Tennis – ‘Marathon’

After the surprise hit of Best Coast’s debut last year, which finally managed to validate in guitar music the long maligned activity of smoking weed and laughing at cats, record companies everywhere have no doubt spent much time and effort trying to find a band that might replicate their success in both musical content and record sales. And so it is that Tennis, a band consisting of only a female vocalist and guitar player, enter the new year with an increasing amount of hype around them.

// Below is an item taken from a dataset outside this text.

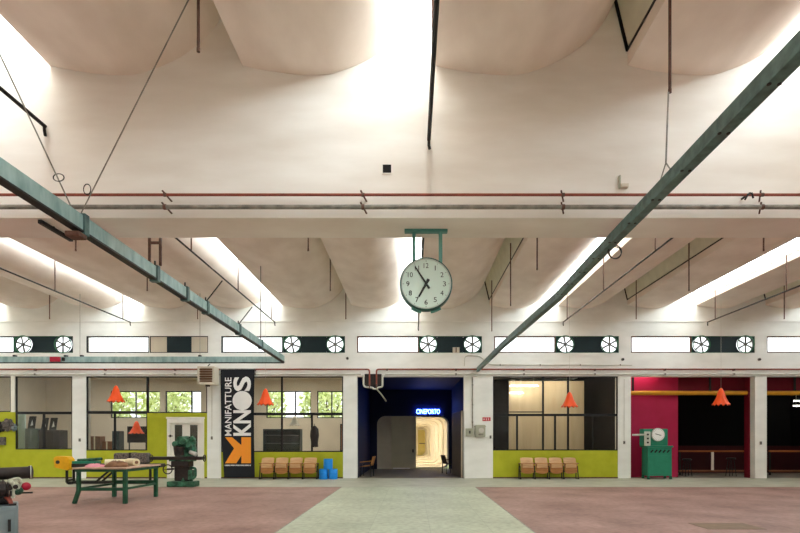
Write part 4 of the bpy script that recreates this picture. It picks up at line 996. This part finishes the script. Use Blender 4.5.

Much like Vampire Weekend, the current lords of the American indie scene, Tennis have followed in the trend for taking ‘old school’ flavours through to their most literal conclusion. A distinctly preppy tone accompanies rigid and clean sounding guitar structures, seemingly designed to evoke images of a dance floor during prom night in the sixties, all of which sounds so explicitly ‘vintage’ in its appeal you can practically smell the musk of second hand clothes. Finally, as if to completely assure the hipster legions that they are cousins to Best Coast and not the now polished pop of Vampire, Tennis record all their tracks in a ‘lo-fi’ fuzz that for better or worse, seems to be proving a staple of the alternative indie scene in America at the moment.

‘Marathon’ provides Tennis with a strong lead single that serves as a neat introduction to the band; dulcet female vocals roll alongside a bass line seemingly lifted straight out of Grease, neatly placed guitars enter for the chorus, and somewhere in the distance a group of woodland critters sway gently in time to the beat.

I would wager that the enjoyment of the song correlates exactly to the propensity one has for all things self-consciously ‘twee’. Much like the contrived styling of Wes Anderson’s output, who pioneered twee in its rawest (and frequently most irritating) form with his films, ‘Marathon’ is characterised by a certain simplicity and lack of interesting substance, but it’s hard not to find it fairly pleasant, even if it is on a somewhat superficial level. More than anything else, it provides suitable escapism during a month of the year in which fantasies of driving a Cadillac to high school in southern California appear especially useful.